I need to track down how exactly is double sin(double x) implemented in eglibc-2.13. I downloaded the source code and the only part that made sense was __sin function, that was platform-specific. Is it the heart of what I have in /usr/lib/i386-linux-gnu/libm.a?
How to track down the macrodefinitions that lead from sin() to __sin()? What I really need is the exact code (filename and the line is enough) and a way in which the build process deduces which implementation to use. The architecture's i386.
The (e)glibc build process is black, black magic. You do not want to try to comprehend it. However, glibc adheres to a one-file-per-public-function coding style, so in general, if you have the source tree and you want to find the implementation(s) of some function, the easiest thing to do is
$ find * -name '*function*' -print
from the top level, replacing function with the name of the function, of course.
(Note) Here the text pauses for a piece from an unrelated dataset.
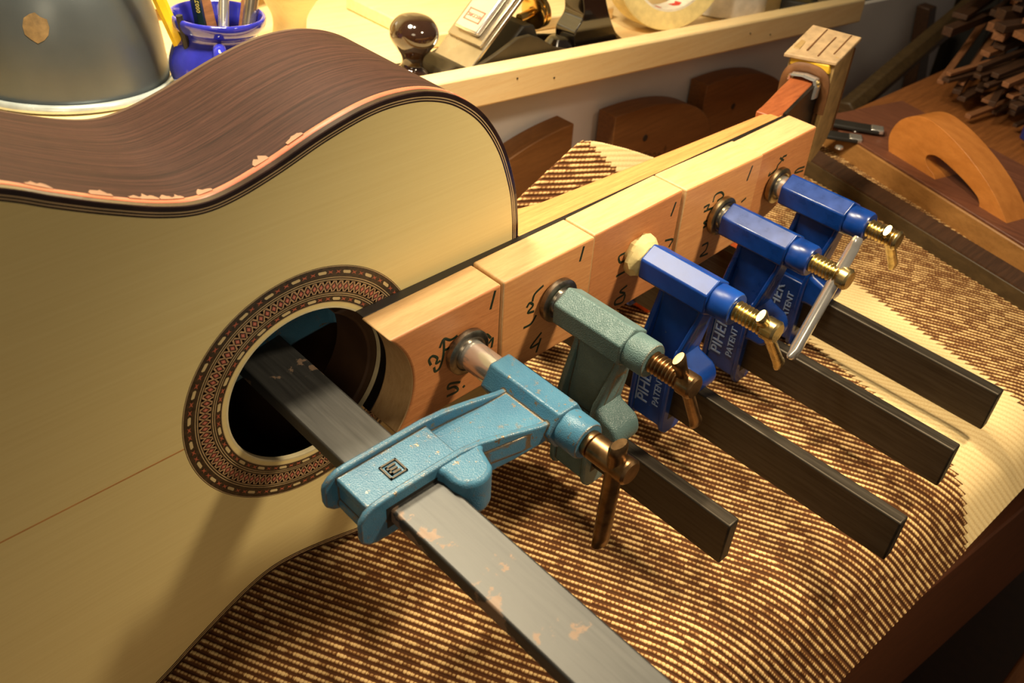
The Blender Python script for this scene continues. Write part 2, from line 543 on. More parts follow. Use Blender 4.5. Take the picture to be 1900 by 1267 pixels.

Talking specifically about sin: the generic implementations of the math functions are in the math directory: however, it appears that there is no generic definition of sin. So the next place to look is sysdeps. Everything that isn't generic is in sysdeps, and in particular, sysdeps/ieee754 is where all the math functions that have some dependence on the IEEE 754 floating point specification, but no other system dependencies, live. This directory is organized by type: sysdeps/ieee754/dbl-64 contains all the math functions for IEEE double. And here you will find sysdeps/ieee754/dbl-64/s_sin.c, which is the code you are looking for. (The e_, s_, k_, etc prefixes on all these files used to mean something but AFAIK no longer do.)
If there were an implementation of sin in assembly language for a particular processor, it would be in a file named sin.S (or possibly s_sin.S) somewhere else in sysdeps. It does not appear that there is one, though.
Not an answer, but just a bit of a background:
When you use sin() or cos() in your C code, it is almost certainly the compiler that provides the implementation, rather than your C library. As an example, look at the list of builtins GCC provides. The linked page also describes the cases where the built-ins are used rather than the versions the C library provides.